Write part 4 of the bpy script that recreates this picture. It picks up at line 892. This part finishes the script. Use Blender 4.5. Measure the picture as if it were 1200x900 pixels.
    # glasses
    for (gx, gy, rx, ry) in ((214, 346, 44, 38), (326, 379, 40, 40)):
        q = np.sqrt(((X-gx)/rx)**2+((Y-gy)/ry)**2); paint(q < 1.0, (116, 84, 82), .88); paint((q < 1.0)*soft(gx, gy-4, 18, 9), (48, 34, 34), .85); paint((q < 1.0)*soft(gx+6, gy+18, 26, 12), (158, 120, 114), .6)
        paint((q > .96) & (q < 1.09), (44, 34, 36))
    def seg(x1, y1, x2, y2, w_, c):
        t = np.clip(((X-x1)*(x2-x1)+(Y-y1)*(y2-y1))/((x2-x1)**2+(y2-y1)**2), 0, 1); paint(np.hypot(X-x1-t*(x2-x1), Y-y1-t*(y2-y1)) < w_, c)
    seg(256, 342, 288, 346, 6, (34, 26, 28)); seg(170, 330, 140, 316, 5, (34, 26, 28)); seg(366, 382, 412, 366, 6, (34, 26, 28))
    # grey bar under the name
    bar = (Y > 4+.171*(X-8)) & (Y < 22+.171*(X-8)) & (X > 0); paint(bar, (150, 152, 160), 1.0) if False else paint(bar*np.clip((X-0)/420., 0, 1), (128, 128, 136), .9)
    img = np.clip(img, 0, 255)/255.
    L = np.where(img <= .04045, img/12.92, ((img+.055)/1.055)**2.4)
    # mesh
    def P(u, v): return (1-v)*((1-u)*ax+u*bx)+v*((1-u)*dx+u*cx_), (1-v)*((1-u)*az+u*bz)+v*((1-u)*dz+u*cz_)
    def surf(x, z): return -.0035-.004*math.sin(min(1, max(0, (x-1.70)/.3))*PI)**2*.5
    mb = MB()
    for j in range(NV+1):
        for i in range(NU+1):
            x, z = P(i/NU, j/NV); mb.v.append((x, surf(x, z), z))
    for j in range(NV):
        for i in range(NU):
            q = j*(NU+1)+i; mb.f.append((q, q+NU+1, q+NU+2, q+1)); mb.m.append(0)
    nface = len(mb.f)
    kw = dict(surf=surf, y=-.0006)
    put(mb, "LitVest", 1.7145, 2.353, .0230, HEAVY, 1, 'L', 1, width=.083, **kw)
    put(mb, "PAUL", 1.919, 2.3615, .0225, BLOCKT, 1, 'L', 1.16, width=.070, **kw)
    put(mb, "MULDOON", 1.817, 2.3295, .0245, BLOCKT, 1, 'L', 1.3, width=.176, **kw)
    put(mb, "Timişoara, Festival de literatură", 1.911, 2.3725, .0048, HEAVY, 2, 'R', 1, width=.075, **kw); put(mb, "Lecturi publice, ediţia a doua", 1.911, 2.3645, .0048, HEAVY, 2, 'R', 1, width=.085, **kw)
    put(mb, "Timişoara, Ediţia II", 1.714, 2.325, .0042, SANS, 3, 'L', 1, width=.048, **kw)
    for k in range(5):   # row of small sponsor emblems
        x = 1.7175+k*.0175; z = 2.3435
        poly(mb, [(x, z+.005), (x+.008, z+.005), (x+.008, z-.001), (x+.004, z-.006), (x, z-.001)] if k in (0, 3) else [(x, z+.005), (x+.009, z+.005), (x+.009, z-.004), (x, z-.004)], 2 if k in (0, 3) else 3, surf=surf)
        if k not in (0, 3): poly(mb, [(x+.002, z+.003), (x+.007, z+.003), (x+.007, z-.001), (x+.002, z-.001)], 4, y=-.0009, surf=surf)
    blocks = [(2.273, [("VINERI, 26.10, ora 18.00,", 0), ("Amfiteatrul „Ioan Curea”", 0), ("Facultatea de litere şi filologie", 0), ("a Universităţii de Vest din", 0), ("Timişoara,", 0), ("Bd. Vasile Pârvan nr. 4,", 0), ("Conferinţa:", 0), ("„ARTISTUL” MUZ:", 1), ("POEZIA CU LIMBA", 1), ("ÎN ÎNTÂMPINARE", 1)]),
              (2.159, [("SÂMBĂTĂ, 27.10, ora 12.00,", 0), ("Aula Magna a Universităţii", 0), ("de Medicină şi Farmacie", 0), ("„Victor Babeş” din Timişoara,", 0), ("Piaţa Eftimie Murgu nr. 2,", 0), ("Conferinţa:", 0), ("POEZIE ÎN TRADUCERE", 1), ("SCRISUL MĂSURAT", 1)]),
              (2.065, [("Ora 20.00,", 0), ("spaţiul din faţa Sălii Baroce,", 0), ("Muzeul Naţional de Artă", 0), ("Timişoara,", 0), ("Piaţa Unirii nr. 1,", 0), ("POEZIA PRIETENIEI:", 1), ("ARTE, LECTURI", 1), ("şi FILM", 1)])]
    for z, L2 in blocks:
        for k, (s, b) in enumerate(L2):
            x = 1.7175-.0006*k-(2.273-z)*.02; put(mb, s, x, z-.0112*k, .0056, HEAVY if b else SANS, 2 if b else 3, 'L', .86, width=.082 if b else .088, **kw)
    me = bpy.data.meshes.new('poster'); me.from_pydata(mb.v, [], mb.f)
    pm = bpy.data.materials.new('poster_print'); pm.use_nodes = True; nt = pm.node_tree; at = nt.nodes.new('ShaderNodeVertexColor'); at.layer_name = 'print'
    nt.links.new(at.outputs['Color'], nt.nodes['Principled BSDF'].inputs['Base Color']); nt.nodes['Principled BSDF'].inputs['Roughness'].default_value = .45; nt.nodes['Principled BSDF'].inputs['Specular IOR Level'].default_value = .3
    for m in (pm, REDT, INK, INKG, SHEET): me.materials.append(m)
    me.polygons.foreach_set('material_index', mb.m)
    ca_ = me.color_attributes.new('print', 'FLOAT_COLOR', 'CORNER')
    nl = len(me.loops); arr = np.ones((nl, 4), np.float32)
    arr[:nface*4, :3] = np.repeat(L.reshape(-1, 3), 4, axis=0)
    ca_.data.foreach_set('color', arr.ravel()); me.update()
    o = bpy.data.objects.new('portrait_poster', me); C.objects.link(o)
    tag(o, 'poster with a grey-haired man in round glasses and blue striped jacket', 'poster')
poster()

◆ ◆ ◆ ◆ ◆

Your task is to repeat the data exactly; please include every line.

Write part 4 of the bpy script that recreates this picture. It picks up at line 892. This part finishes the script. Use Blender 4.5. Measure the picture as if it were 1200x900 pixels.
    # glasses
    for (gx, gy, rx, ry) in ((214, 346, 44, 38), (326, 379, 40, 40)):
        q = np.sqrt(((X-gx)/rx)**2+((Y-gy)/ry)**2); paint(q < 1.0, (116, 84, 82), .88); paint((q < 1.0)*soft(gx, gy-4, 18, 9), (48, 34, 34), .85); paint((q < 1.0)*soft(gx+6, gy+18, 26, 12), (158, 120, 114), .6)
        paint((q > .96) & (q < 1.09), (44, 34, 36))
    def seg(x1, y1, x2, y2, w_, c):
        t = np.clip(((X-x1)*(x2-x1)+(Y-y1)*(y2-y1))/((x2-x1)**2+(y2-y1)**2), 0, 1); paint(np.hypot(X-x1-t*(x2-x1), Y-y1-t*(y2-y1)) < w_, c)
    seg(256, 342, 288, 346, 6, (34, 26, 28)); seg(170, 330, 140, 316, 5, (34, 26, 28)); seg(366, 382, 412, 366, 6, (34, 26, 28))
    # grey bar under the name
    bar = (Y > 4+.171*(X-8)) & (Y < 22+.171*(X-8)) & (X > 0); paint(bar, (150, 152, 160), 1.0) if False else paint(bar*np.clip((X-0)/420., 0, 1), (128, 128, 136), .9)
    img = np.clip(img, 0, 255)/255.
    L = np.where(img <= .04045, img/12.92, ((img+.055)/1.055)**2.4)
    # mesh
    def P(u, v): return (1-v)*((1-u)*ax+u*bx)+v*((1-u)*dx+u*cx_), (1-v)*((1-u)*az+u*bz)+v*((1-u)*dz+u*cz_)
    def surf(x, z): return -.0035-.004*math.sin(min(1, max(0, (x-1.70)/.3))*PI)**2*.5
    mb = MB()
    for j in range(NV+1):
        for i in range(NU+1):
            x, z = P(i/NU, j/NV); mb.v.append((x, surf(x, z), z))
    for j in range(NV):
        for i in range(NU):
            q = j*(NU+1)+i; mb.f.append((q, q+NU+1, q+NU+2, q+1)); mb.m.append(0)
    nface = len(mb.f)
    kw = dict(surf=surf, y=-.0006)
    put(mb, "LitVest", 1.7145, 2.353, .0230, HEAVY, 1, 'L', 1, width=.083, **kw)
    put(mb, "PAUL", 1.919, 2.3615, .0225, BLOCKT, 1, 'L', 1.16, width=.070, **kw)
    put(mb, "MULDOON", 1.817, 2.3295, .0245, BLOCKT, 1, 'L', 1.3, width=.176, **kw)
    put(mb, "Timişoara, Festival de literatură", 1.911, 2.3725, .0048, HEAVY, 2, 'R', 1, width=.075, **kw); put(mb, "Lecturi publice, ediţia a doua", 1.911, 2.3645, .0048, HEAVY, 2, 'R', 1, width=.085, **kw)
    put(mb, "Timişoara, Ediţia II", 1.714, 2.325, .0042, SANS, 3, 'L', 1, width=.048, **kw)
    for k in range(5):   # row of small sponsor emblems
        x = 1.7175+k*.0175; z = 2.3435
        poly(mb, [(x, z+.005), (x+.008, z+.005), (x+.008, z-.001), (x+.004, z-.006), (x, z-.001)] if k in (0, 3) else [(x, z+.005), (x+.009, z+.005), (x+.009, z-.004), (x, z-.004)], 2 if k in (0, 3) else 3, surf=surf)
        if k not in (0, 3): poly(mb, [(x+.002, z+.003), (x+.007, z+.003), (x+.007, z-.001), (x+.002, z-.001)], 4, y=-.0009, surf=surf)
    blocks = [(2.273, [("VINERI, 26.10, ora 18.00,", 0), ("Amfiteatrul „Ioan Curea”", 0), ("Facultatea de litere şi filologie", 0), ("a Universităţii de Vest din", 0), ("Timişoara,", 0), ("Bd. Vasile Pârvan nr. 4,", 0), ("Conferinţa:", 0), ("„ARTISTUL” MUZ:", 1), ("POEZIA CU LIMBA", 1), ("ÎN ÎNTÂMPINARE", 1)]),
              (2.159, [("SÂMBĂTĂ, 27.10, ora 12.00,", 0), ("Aula Magna a Universităţii", 0), ("de Medicină şi Farmacie", 0), ("„Victor Babeş” din Timişoara,", 0), ("Piaţa Eftimie Murgu nr. 2,", 0), ("Conferinţa:", 0), ("POEZIE ÎN TRADUCERE", 1), ("SCRISUL MĂSURAT", 1)]),
              (2.065, [("Ora 20.00,", 0), ("spaţiul din faţa Sălii Baroce,", 0), ("Muzeul Naţional de Artă", 0), ("Timişoara,", 0), ("Piaţa Unirii nr. 1,", 0), ("POEZIA PRIETENIEI:", 1), ("ARTE, LECTURI", 1), ("şi FILM", 1)])]
    for z, L2 in blocks:
        for k, (s, b) in enumerate(L2):
            x = 1.7175-.0006*k-(2.273-z)*.02; put(mb, s, x, z-.0112*k, .0056, HEAVY if b else SANS, 2 if b else 3, 'L', .86, width=.082 if b else .088, **kw)
    me = bpy.data.meshes.new('poster'); me.from_pydata(mb.v, [], mb.f)
    pm = bpy.data.materials.new('poster_print'); pm.use_nodes = True; nt = pm.node_tree; at = nt.nodes.new('ShaderNodeVertexColor'); at.layer_name = 'print'
    nt.links.new(at.outputs['Color'], nt.nodes['Principled BSDF'].inputs['Base Color']); nt.nodes['Principled BSDF'].inputs['Roughness'].default_value = .45; nt.nodes['Principled BSDF'].inputs['Specular IOR Level'].default_value = .3
    for m in (pm, REDT, INK, INKG, SHEET): me.materials.append(m)
    me.polygons.foreach_set('material_index', mb.m)
    ca_ = me.color_attributes.new('print', 'FLOAT_COLOR', 'CORNER')
    nl = len(me.loops); arr = np.ones((nl, 4), np.float32)
    arr[:nface*4, :3] = np.repeat(L.reshape(-1, 3), 4, axis=0)
    ca_.data.foreach_set('color', arr.ravel()); me.update()
    o = bpy.data.objects.new('portrait_poster', me); C.objects.link(o)
    tag(o, 'poster with a grey-haired man in round glasses and blue striped jacket', 'poster')
poster()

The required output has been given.